Synopsis
Somewhere in Russia, life has (re)organized itself, with its ghosts, fears and desires for the future. Spaces in the city to produce or fix things, to keep alive a parallel economy, a sort of craft hacking. The destiny of the Soviet garage cities tells thirty years of the underground history of capitalist Russia, where mutual aid and the instinct of survival are still alive.
A word from Tënk
In this finely wrought documentary, Marc-Antoine Granier opens a door on the world of people forced to take shelter in a city of garages, evolving in a survival economy since the Soviet Union “broke down”: the Garazhnik.

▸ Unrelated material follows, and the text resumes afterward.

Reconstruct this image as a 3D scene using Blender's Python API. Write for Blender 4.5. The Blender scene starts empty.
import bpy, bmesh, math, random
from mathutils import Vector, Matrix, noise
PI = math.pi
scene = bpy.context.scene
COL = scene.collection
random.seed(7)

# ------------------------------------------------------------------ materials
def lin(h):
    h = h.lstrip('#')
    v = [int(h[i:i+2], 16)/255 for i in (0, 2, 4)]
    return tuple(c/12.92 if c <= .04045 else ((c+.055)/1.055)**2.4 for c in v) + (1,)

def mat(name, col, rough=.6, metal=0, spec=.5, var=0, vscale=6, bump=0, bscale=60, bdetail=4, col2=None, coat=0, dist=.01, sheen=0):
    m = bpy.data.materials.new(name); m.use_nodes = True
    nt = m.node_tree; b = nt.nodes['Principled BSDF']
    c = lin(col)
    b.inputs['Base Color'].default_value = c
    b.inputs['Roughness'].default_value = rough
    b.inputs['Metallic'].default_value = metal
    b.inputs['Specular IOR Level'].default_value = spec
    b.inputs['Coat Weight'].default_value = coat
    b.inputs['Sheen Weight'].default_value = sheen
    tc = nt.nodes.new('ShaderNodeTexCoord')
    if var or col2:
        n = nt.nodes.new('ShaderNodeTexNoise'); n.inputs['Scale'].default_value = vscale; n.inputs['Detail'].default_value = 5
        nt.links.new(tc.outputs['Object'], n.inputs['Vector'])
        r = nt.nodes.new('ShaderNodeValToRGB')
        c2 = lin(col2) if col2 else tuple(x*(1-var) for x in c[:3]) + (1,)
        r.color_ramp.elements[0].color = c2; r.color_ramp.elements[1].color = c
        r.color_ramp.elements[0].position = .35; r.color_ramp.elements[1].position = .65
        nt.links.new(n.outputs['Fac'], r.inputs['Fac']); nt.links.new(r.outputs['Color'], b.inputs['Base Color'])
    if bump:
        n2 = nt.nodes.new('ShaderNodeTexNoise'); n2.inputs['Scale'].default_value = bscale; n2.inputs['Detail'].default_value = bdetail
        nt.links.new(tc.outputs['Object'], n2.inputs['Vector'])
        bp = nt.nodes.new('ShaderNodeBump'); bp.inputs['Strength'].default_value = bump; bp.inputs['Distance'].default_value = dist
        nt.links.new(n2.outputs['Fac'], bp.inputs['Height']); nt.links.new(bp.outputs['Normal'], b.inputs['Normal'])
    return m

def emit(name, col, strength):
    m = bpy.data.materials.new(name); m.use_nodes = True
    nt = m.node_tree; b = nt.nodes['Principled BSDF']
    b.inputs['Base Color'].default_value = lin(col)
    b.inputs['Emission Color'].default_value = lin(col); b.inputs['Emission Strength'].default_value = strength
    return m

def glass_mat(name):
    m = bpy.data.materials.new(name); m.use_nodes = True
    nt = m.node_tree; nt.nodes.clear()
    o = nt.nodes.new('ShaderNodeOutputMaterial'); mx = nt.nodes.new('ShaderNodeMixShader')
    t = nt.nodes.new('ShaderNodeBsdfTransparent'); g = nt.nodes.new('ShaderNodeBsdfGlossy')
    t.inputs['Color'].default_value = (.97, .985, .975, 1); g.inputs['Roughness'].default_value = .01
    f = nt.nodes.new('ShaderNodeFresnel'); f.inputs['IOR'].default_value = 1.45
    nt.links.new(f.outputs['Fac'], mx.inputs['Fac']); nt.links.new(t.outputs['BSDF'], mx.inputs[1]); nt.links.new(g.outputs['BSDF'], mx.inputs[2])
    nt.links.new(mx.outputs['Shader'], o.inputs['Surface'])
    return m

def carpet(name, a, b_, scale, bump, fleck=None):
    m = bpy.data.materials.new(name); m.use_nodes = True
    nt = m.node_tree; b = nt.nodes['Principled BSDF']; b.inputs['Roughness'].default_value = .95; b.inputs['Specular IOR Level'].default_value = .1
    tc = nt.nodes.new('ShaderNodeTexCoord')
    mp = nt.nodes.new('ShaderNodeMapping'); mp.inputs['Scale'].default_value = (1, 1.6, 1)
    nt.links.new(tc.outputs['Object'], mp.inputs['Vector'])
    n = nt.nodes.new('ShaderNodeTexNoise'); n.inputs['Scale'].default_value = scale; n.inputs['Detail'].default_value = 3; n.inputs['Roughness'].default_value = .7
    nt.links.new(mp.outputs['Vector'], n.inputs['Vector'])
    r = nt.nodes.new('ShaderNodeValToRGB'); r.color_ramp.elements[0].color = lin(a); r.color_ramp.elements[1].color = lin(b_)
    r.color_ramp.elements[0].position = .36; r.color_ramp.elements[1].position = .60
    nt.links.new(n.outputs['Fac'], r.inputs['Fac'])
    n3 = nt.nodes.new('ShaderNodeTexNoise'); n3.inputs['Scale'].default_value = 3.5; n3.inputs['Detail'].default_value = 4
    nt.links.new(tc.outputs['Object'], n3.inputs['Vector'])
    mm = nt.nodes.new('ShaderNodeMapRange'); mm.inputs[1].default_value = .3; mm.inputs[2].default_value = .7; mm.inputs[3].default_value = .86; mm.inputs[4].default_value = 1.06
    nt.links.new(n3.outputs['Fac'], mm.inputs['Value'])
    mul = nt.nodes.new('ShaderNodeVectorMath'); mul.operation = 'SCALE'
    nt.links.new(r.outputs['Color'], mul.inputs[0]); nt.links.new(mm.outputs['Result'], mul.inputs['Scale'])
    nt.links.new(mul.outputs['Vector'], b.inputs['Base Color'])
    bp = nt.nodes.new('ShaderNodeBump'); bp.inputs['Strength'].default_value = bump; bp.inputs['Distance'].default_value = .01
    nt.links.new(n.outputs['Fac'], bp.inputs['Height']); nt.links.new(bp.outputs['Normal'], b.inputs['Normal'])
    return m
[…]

A true sound film, this reflection on the economic violence of the most powerful tells the story of holdovers from the 1990s who could not—or would not—take part in the brave new world of capitalism. “I don’t want to work for the bankers. They have enough money.” It’s an ode to freedom, to mutual aid and to those who live on the margins, in a society where “22-year-olds don’t know how to dream anymore.” However, it’s far from a perfect world.
At the dawn of a catastrophic and unprecedented climate crisis, while we watch helplessly as public services crumble and inequality grows on a daily basis, this radiophonic creation raises important questions: is this the world that awaits us as well, in a future closer than we’d like to imagine?
Ville souterraine won the Human Word Archives Award at the 2019 Phonurgia Nova Awards.